Sandy's Soapbox
Lee Garvin was the originator of the retreat. He suggested we go and isolate for 2 nights to an apartment in an off-season resort town to escape the distractions of real life and focus on our writing. People pay hundreds of dollars to go to writer's workshops, formal retreats, and similar. But Lee got to the essence of it:
- Grab a colleague or two and get away from it all.
- Write. Critique. Revise. Lather, rinse, repeat.
In two nights I ended up sorting out six years of story ideas and fragments, ultimately wrapping up 3 stories, and getting 2 killed. The slaying was the primary goal of the Retreat-- write and destroy.
See, when you submit a work to an editor (or an audience), it's pass/fail. Either it gets picked up, or it doesn't. You don't usually get a second shot. The goal of the Retreat was to cut each others' work apart, critique it and give feedback so that we could revise it, hone it, make it sing.
Ideally, we end up with stuff ready to submit to a paying venue. And instead of an editor saying "no, needs work, go away" they say "Wow, what a beautifully crafted piece, sold!"
So it is with joy that I mention Lee vetoed one story with "it's angry, but I can't tell at what", and another as needing dialog to get into the head of the main character more. In short, I have to rewrite them, massively. Which is just what I needed to hear-- and better from him than a submissions editor!
I also managed to finish a 10K word fantasy fiction piece I've had in the back of my mind for a year. I had portions written in various notebooks, some just outline, some with prose. By the end of our retreat, I had it done, done, done! Victory!
Lee was working primarily on a comedy pulp adventure script for a project of his, alternately writing, then speaking it to work out timing and see how the lines actually played. He also had some other projects that we talked about, so he can best decide where to focus his efforts. We had similar overall goals, despite the different projects and markets we were tackling.
Lee got more pages out when I was part of the process-- timing him, giving feedback after each reading, going through many rapid cycles of feedback-edit-replay. But since we only hit that groove late in the second (and thus last) day, well, we could have pushed a lot more pages out of Lee had we started in this fashion earlier.
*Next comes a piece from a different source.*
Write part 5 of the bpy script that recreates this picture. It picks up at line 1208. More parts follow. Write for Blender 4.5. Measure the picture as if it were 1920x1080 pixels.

Consider this my lesson for next time. Much as a gaming group needs a 'group contract' on goals and methods, then needs to let that evolve over time, I think any writing retreat needs to make initial goals, but also not shy away from modifying them, and even aggressively enforcing them.
My own process is to finish something, then get feedback. But different writers have different styles, so being adaptable is necessary to maximize retreat productivity for all. Next time, in addition to my own writing method, I shall focus on being more active as a cheerleader and, yes, bossy taskmasker.
I highly recommend other creators consider making their own homemade take on the classic writer's retreat. And, as someone juggling a career and raising kids along with my sideline of writing, the retreat had another benefit. It was the most selfish time I've spent in over 10 years. Two days to devote just to works I wanted to pursue. Glorious.